Day-Glo or Luminescent, etc...

What is it that makes a color react so well with a black light? I think it is called Day-Glo in some places. I want the local discount store to make me a few gallons of it so i can paint my house this sort of color. The only kind that I can find is in spray cans and that would run about half a million bucks for my 700 sq ft. house, and I want to get the gallon cans for $10 with free color added! Will they have the necessary additives, or is that why the price is so high? What is the additive?

You want to paint your entire house Day-Glo? You live in Southern California, right? :smiley:

Just a hunch.

Anyway, looks like you may need to do some hunting, but the stuff is out there.

http://www.dayglo.com/DOCS/about.html

You may need to look around for a custom house paint supplier, but it looks like he can order the pigment and mix up your paint for you.

And, this is probably a dumb question, but you did check the Sherwin Williams and Dutch Boy paint chip cards down at the DIY lumberyard, right?

And how it works.
http://www.sciencenet.org.uk/database/Technology/0104/t00348d.html

“Day-Glo” is a trademarked name for that brand of fluorescent paint. They get touchy when their name is bandied about as a synonym for “Fluorescent”, because they don’t want to have their precious brand name reduced to a generic term that anybody can use. That’s what happened to “cellophane” and “aspirin” and “zipper”. Look in the pages of Writer’s Digest to see full-page ads from companies just begging you to avoid statements like “Let’s Xerox it”, and to use patently unearthly sentences like “Let’s make a Xerox brand photocopy of it.”
There are other brands of fluorescent paint. What happens is that the paint absorbs a photon of short wavelength light (usually ultraviolet), then re-emits a photon of visible light (at adifferent wavelength). This differs from ordinary paint, where light is merely reflected and there is no wavelength difference (technically called a “Stokes Shift”) between incident and emitted photon.

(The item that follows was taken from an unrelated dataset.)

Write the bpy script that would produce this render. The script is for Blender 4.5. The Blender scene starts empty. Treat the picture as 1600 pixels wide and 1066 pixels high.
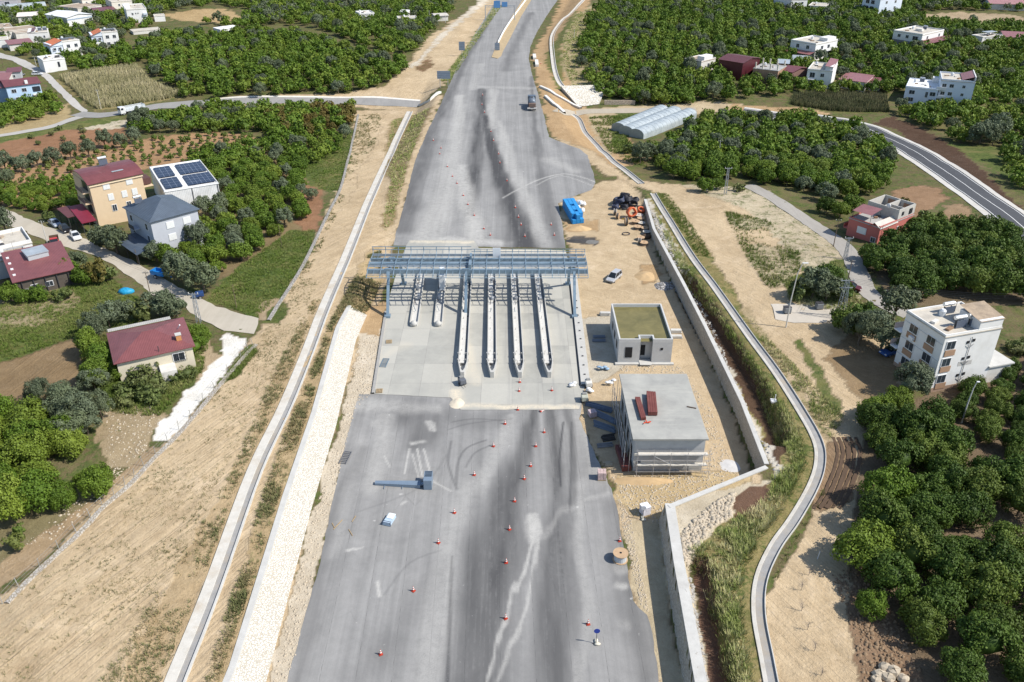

This may surprise you- you might be incredulous. If you’ll recall, pure white, such as a clean white shirt, or a tablecloth, lights up in UV light. You don’t pay much attention because it’s just white. The only thing special about day glow paint is that there are no black or gray pigments, only a mixture of the color plus white. I’ve consulted with chemists and physicists about it. There are materials that do fluoresce, absorb light at one wave length and emit it at another, such as some minerals and some organic compounds but that’s not what is in day glow paint. That doesn’t mean it’s simple to create those colors. There are thousands of pigments that contain black and grey. It’s very complicated to get a pigment that reflects only white and colored light.

Such whites can be deceiving:

I’m a thankin’ ye!

Best wishes,
hh

Wow! Zombies like DayGlo!

This is a mind-blowingly-inaccurate first post!

This. I came in all ready to demonstrate my exhaustive knowledge, but CalMeacham explains it very well.

That’s a fine job of taking a quote right out of Wikipedia. Look hard at what I’m saying here. There are light reactive compounds, they absorb uv and emit at a different wave length. That’s luminescence. That’s not what I’m talking about. You take any piece of white copier paper in a dark room and shine a uv light on it and it appears to be emitting light. Try it.

No, that’s fluorescence.

Which is true, but it’s exactly the same thing you describe at the beginning of your post – again it’s fluorescence. Here, fluorescent compounds are added to make “white” objects look even more dazzlingly “white”. It’s a trick that relies on the fact that we observe blue parts of the spectrum as brighter than yellow or red parts of the spectrum.